TASK STATEMENT => Take the lines from the head of the listing through the one bearing "z1)], i*d, mi)" and copy them exactly, leaving every picture out.

INFORMATION SHOWN =>

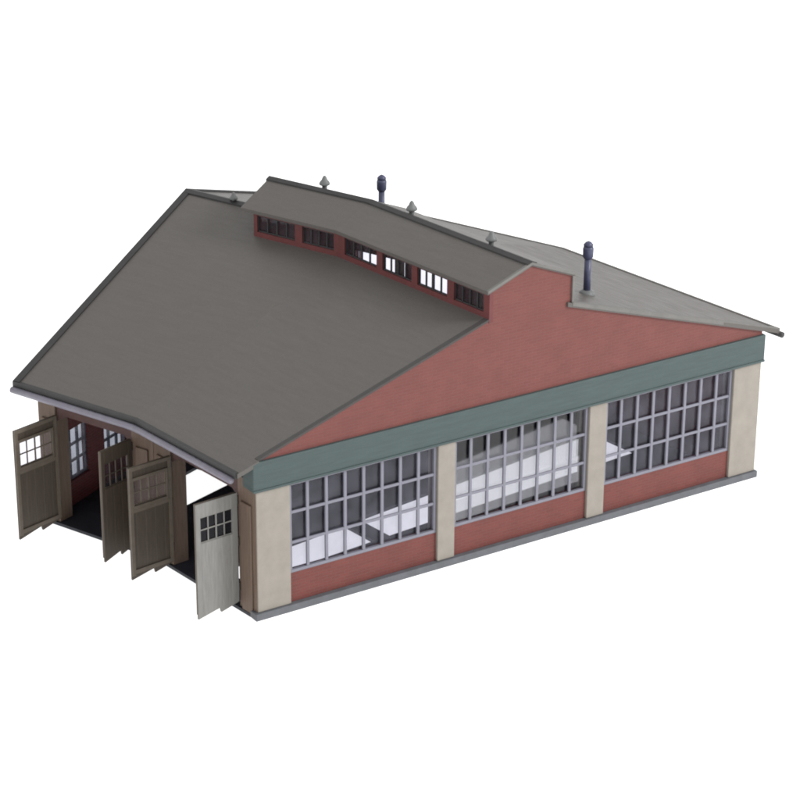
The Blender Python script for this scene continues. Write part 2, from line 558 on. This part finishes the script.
def vent(s, t, r, z, k=.88):
    p = P(s, t, r, z)
    m = MB()
    m.tube([p+UP*-.08, p+UP*.13*k], [.055*k, .05*k], 14)
    o = m.build('roof_vent', M['vent'], shed, smooth=False)
    h = MB()
    h.tube([p+UP*v*k for v in (.10, .12, .16, .20, .25, .28)], [v*k for v in (.10, .112, .095, .06, .042, .02)], 18)
    h.build('hood', M['vent'], o, smooth=True)

for s, t in ((0, .28), (0, .77), (1, .27)):
    vent(s, t, CL_M+.16, cz(CL_M+.16)+.04)
vent(1, .725, RIDGE_R, RIDGE_Z-.03, .7)


def pipe(s, t, r):
    z = roof_z(r)
    p = P(s, t, r, z)
    m = MB()
    m.tube([p-UP*.06, p+UP*.62], [.062, .058], 16)
    m.tube([p+UP*.62, p+UP*.66, p+UP*.80, p+UP*.84], [.06, .088, .092, .078], 16)
    o = m.build('stove_pipe', M['pipe'], shed, smooth=True)
    h = MB()
    h.tube([p+UP*.845, p+UP*.87, p+UP*.91, p+UP*.93], [.075, .085, .05, .012], 16)
    h.build('pipe_cap', M['pipe'], o, smooth=True)
    c = MB()
    c.tube([p-UP*.05, p+UP*.05, p+UP*.08], [.15, .12, .065], 16)
    c.build('pipe_collar', M['vent'], o, smooth=True)

pipe(0, .21, 7.0)
pipe(1, .31, 7.0)

# ------------------------------------------------------------------ front wall with two door openings
OPEN = {0: (.174, .83), 1: (.17, .775)}
ZH = 2.02
PD = .30


def front_seg(mb, s, t0, t1, z0, z1, r0=0.0, d=PD, mi=0):
    e, i = axes(s)
    mb.prism([P(s, t0, r0, z0), P(s, t1, r0, z0), P(s, t1, r0, z1), P(s, t0, r0, z1)], i*d, mi)

posts = [[(0, .035, .174)], [(0, .83, 1.0), (1, 0.0, .17)], [(1, .775, .915)]]
for k, grp in enumerate(posts):
    m = MB()
    for s, a, b_ in grp:
        if k == 0:
            a = .004
        front_seg(m, s, a, b_, .062, ZH+.30)
        # stepped pilaster face
        w = (b_-a)
        front_seg(m, s, a+w*.22, b_-w*.22, .062, ZH-.1, r0=-.035, d=.034)
    part(m.build('door_post', M['post'], shed, bevel=.01))
m = MB()
for s in (0, 1):
    a, b_ = OPEN[s]
    e, i = axes(s)
    # lintel with chamfered corners
    c, ch = .075, .13
    q = [(a, ZH-ch), (a+c, ZH), (b_-c, ZH), (b_, ZH-ch), (b_, ROOF_Z0-.05), (a, ROOF_Z0-.05)]
    m.prism([P(s, t, .04, z) for t, z in q], i*.2)
front_seg(m, 0, .004, .174, ZH+.30, ROOF_Z0-.05, .03, .22); front_seg(m, 0, .83, 1, ZH+.30, ROOF_Z0-.05, .03, .22)
front_seg(m, 1, 0, .17, ZH+.30, ROOF_Z0-.05, .03, .22); front_seg(m, 1, .775, .915, ZH+.30, ROOF_Z0-.05, .03, .22)
m.build('door_lintel', M['lintel'], shed)


def door(s, t, ang, ln, inner_left, label):
    """door leaf hinged at fraction t of stall s, swung outwards. u runs from the hinge to the free edge,
    n is the face turned to the right-hand side of the shed"""
    e, i = axes(s)
    h = P(s, t, -.03)
    out = -i
    a = math.radians(ang)
    u = out*math.cos(a)+e*math.sin(a)          # positive ang swings the free edge to the left
    n = V((u.y, -u.x, 0))
    if n.dot(V((0, -1, 0))) < 0:
        n = -n
    zb, zt = .13, 2.03
    th = .035
    X = lambda uu, z, off=0.0: h+u*uu+n*off+UP*z
    u0, u1 = ln*.12, ln*.90
    w0, w1 = 1.36, 1.80
    m = MB()
    # boarded leaf round a window opening, saw-cut foot
    foot = [(0, zb+.03), (ln*.44, zb-.05), (ln*.46, zb+.035), (ln, zb-.05)]
    lo = foot[::-1]
    near = 0 if not inner_left else 1
    mats = [M['door_in'], M['door_out'] if s == 0 and not inner_left else M['door_in'], M['door_frame']]  # second stall: outer face gets the dark boards, imitating its neighbour's shade
    fi, fo = (0, 1) if inner_left else (1, 0)  # material on the +n face, on the -n face
    # +n skin and -n skin are the two boardings of the leaf
    for off, mi in ((th*.5, fi), (0.0, fo)):
        ext = n*th*.5
        m.prism([X(p, z, off) for p, z in foot]+[X(ln, w0, off), X(0, w0, off)], ext, mi)
        m.prism([X(0, w1, off), X(ln, w1, off), X(ln, zt, off), X(0, zt, off)], ext, mi)
        m.prism([X(0, w0, off), X(u0, w0, off), X(u0, w1, off), X(0, w1, off)], ext, mi)
        m.prism([X(u1, w0, off), X(ln, w0, off), X(ln, w1, off), X(u1, w1, off)], ext, mi)
    d = m.build('door', mats, shed)
    part(d, label)
    # framing on the inner face
    f = MB()
    so = th+.002 if inner_left else -.022
    ex = n*.02
    bar = lambda ua, ub, za, zb_: f.prism([X(ua, za, so), X(ub, za, so), X(ub, zb_, so), X(ua, zb_, so)], ex)
    bar(.0, .06, zb+.05, zt-.06); bar(ln-.06, ln, zb+.02, zt-.06)
    bar(0, ln, zt-.058, zt); bar(.061, ln-.061, w0-.11, w0-.05); bar(.061, ln-.061, zb+.05, zb+.12)
    bar(u0-.03, u0+.0, w0-.048, w1+.05); bar(u1, u1+.03, w0-.048, w1+.05)
    bar(u0, u1, w1, w1+.05); bar(u0, u1, w0-.048, w0)
    f.build('door_frame', M['door_frame'], d)
    wn = MB()
    for k in range(0, 5):
        uu = u0+(u1-u0)*k/4
        hw = .012 if k == 2 else .009
        wn.prism([X(uu-hw, w0, .008), X(uu+hw, w0, .008), X(uu+hw, w1, .008), X(uu-hw, w1, .008)], n*.018)
    for z in (w0+.008, (w0+w1)/2, w1-.008):
        wn.prism([X(u0, z-.01, .010), X(u1, z-.01, .010), X(u1, z+.01, .010), X(u0, z+.01, .010)], n*.014)
    wn.face([X(u0, w0, .004), X(u1, w0, .004), X(u1, w1, .004), X(u0, w1, .004)], 1)
    wn.build('door_window', [mats[2] if inner_left else mats[1], M['glass_dark'] if s == 0 and not inner_left else M['glass']], d)
    for z in (.42, 1.2, 1.9):
        hg = MB()
        hg.tube([X(-.012, z-.07, th*.5), X(-.012, z+.07, th*.5)], .022, 10)
        hg.build('hinge', M['iron'], d)
    return d

door(0, .176, 2, .76, False, 'pale grey door leaf nearest the window wall, outer face showing')
door(0, .828, 0, .80, True, 'brown door leaf with framed window, inner face showing')
door(1, .172, 4, .68, False, 'door leaf with shade put into its brown, mostly hidden behind another')
door(1, .773, 6, .89, True, 'dark brown outermost door leaf with bright window panes')

# ------------------------------------------------------------------ left and back walls, inside
m = MB()
lw = lambda r0, r1, z0, z1: m.prism([leftwall(r0, z0), leftwall(r1, z0), leftwall(r1, z1), leftwall(r0, z1)], (leftwall(0, 0, .15)-leftwall(0, 0, 0)))
LW = [(.42, 1.10), (1.55, 2.25), (2.6, 3.25)]+[(3.6+1.25*k, 4.35+1.25*k) for k in range(5)]
lw(.0, 9.9, .062, .50); lw(0, 9.9, 1.45, 2.62)
ed = [0.0]+[x for w in LW for x in w]+[9.9]
for a, b_ in zip(ed[::2], ed[1::2]):
    lw(a, b_, .50, 1.45)
m.prism([leftwall(.05, 2.62), leftwall(9.9, 2.62), leftwall(9.9, roof_z(9.9)-.1), leftwall(RIDGE_R, RIDGE_Z-.1), leftwall(.05, roof_z(.05)-.1)], (leftwall(0, 0, .15)-leftwall(0, 0, 0)))
lwo = m.build('left_wall', M['inbrick'], shed)
lwo.name = 'side_wall'
for a, b_ in LW:
    f = MB()
    dn = leftwall(0, 0, .04)-leftwall(0, 0, 0)
    q = lambda r, z, o=.05: leftwall(r, z, o)
    for k in range(4):
        x = a+(b_-a)*k/3
        f.prism([q(x-.02, .5), q(x+.02, .5), q(x+.02, 1.45), q(x-.02, 1.45)], dn)
    for z in (.52, .82, 1.12, 1.43):
        f.prism([q(a, z-.02, .055), q(b_, z-.02, .055), q(b_, z+.02, .055), q(a, z+.02, .055)], dn*.8)
    f.face([q(a, .5, .1), q(b_, .5, .1), q(b_, 1.45, .1), q(a, 1.45, .1)], 1)
    f.build('side_window', [M['bar'], M['glass_dim']], lwo)
m = MB()
BW = [(.405, .565), (.60, .83)]
for s in (0, 1):
    t1 = 1 if s == 0 else .93
    t0 = .03 if s == 0 else 0
    rr = 9.96
    if s == 0:
        front_seg(m, s, t0, t1, .062, roof_z(9.96)-.08, 9.72, .22)
    else:
        front_seg(m, s, t0, t1, .062, .45, 9.72, .22); front_seg(m, s, t0, t1, 1.95, roof_z(9.96)-.08, 9.72, .22)
        ed = [t0]+[x for w in BW for x in w]+[t1]
        for a, b_ in zip(ed[::2], ed[1::2]):
            front_seg(m, s, a, b_, .45, 1.95, 9.72, .22)
bwo = m.build('back_wall', M['inbrick'], shed)
for a, b_ in BW:
    f = MB()
    for k in range(3):
        t = a+(b_-a)*k/2
        front_seg(f, 1, t-.004, t+.004, .45, 1.95, 9.80, .04)
    for z in (.45, 1.1, 1.91):
        front_seg(f, 1, a, b_, z, z+.04, 9.805, .03)
    f.face([P(1, a, 9.86, .45), P(1, b_, 9.86, .45), P(1, b_, 9.86, 1.95), P(1, a, 9.86, 1.95)], 1)
    f.build('back_window', [M['bar'], M['glass']], bwo)
for r in (2.4, 4.3, 5.8, 8.0):                 # row of posts between the stalls
    m = MB()
    c = rad(1, r)
    zt = roof_z(r)-.10
    ex, ey = rad(1, r+.06)-rad(1, r-.06), V((-math.sin(TH), math.cos(TH), 0))*.12
    m.box(c-ex/2-ey/2+UP*.062, ex, ey, UP*(zt-.062))
    m.build('inner_post', M['post'], shed)

# ------------------------------------------------------------------ camera
AZ, EL, DIST = .9974, .4006, 40.0492
TGT = V((3.807, 1.8862, 2.1793))
d = V((math.cos(EL)*math.cos(AZ), math.cos(EL)*math.sin(AZ), -math.sin(EL)))
cd = bpy.data.cameras.new('camera'); co = bpy.data.objects.new('camera', cd); COL.objects.link(co)
co.location = TGT-d*DIST
q = d.to_track_quat('-Z', 'Y')
from mathutils import Quaternion
co.rotation_mode = 'QUATERNION'
co.rotation_quaternion = Quaternion(d, -0.0057) @ q
cd.sensor_width = 36; cd.lens = 2419.55/800*36
cd.clip_end = 2000
sc.camera = co

# ------------------------------------------------------------------ studio light
w = bpy.data.worlds.new('World'); sc.world = w; w.use_nodes = True
bg = w.node_tree.nodes['Background']
bg.inputs['Color'].default_value = (1, 1, 1, 1); bg.inputs['Strength'].default_value = 1.0


def area(name, loc, tgt, size, power, col=(1, 1, 1)):
    ld = bpy.data.lights.new(name, 'AREA'); ld.shape = 'DISK'; ld.size = size; ld.energy = power; ld.color = col
    o = bpy.data.objects.new(name, ld); COL.objects.link(o)
    o.location = loc
    o.rotation_euler = (V(tgt)-V(loc)).to_track_quat('-Z', 'Y').to_euler()
    return o

area('key_lamp', (34, -32, 32), (5, 3, 1), 16, 22000)

sc.view_settings.view_transform = 'Standard'
sc.view_settings.look = 'None'
sc.view_settings.exposure = 0
sc.view_settings.gamma = 1
sc.cycles.max_bounces = 10
sc.cycles.transparent_max_bounces = 24
sc.cycles.use_denoising = True
sc.cycles.filter_width = 2.0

IN RESPONSE =>
The Blender Python script for this scene continues. Write part 2, from line 558 on. This part finishes the script.
def vent(s, t, r, z, k=.88):
    p = P(s, t, r, z)
    m = MB()
    m.tube([p+UP*-.08, p+UP*.13*k], [.055*k, .05*k], 14)
    o = m.build('roof_vent', M['vent'], shed, smooth=False)
    h = MB()
    h.tube([p+UP*v*k for v in (.10, .12, .16, .20, .25, .28)], [v*k for v in (.10, .112, .095, .06, .042, .02)], 18)
    h.build('hood', M['vent'], o, smooth=True)

for s, t in ((0, .28), (0, .77), (1, .27)):
    vent(s, t, CL_M+.16, cz(CL_M+.16)+.04)
vent(1, .725, RIDGE_R, RIDGE_Z-.03, .7)


def pipe(s, t, r):
    z = roof_z(r)
    p = P(s, t, r, z)
    m = MB()
    m.tube([p-UP*.06, p+UP*.62], [.062, .058], 16)
    m.tube([p+UP*.62, p+UP*.66, p+UP*.80, p+UP*.84], [.06, .088, .092, .078], 16)
    o = m.build('stove_pipe', M['pipe'], shed, smooth=True)
    h = MB()
    h.tube([p+UP*.845, p+UP*.87, p+UP*.91, p+UP*.93], [.075, .085, .05, .012], 16)
    h.build('pipe_cap', M['pipe'], o, smooth=True)
    c = MB()
    c.tube([p-UP*.05, p+UP*.05, p+UP*.08], [.15, .12, .065], 16)
    c.build('pipe_collar', M['vent'], o, smooth=True)

pipe(0, .21, 7.0)
pipe(1, .31, 7.0)

# ------------------------------------------------------------------ front wall with two door openings
OPEN = {0: (.174, .83), 1: (.17, .775)}
ZH = 2.02
PD = .30


def front_seg(mb, s, t0, t1, z0, z1, r0=0.0, d=PD, mi=0):
    e, i = axes(s)
    mb.prism([P(s, t0, r0, z0), P(s, t1, r0, z0), P(s, t1, r0, z1), P(s, t0, r0, z1)], i*d, mi)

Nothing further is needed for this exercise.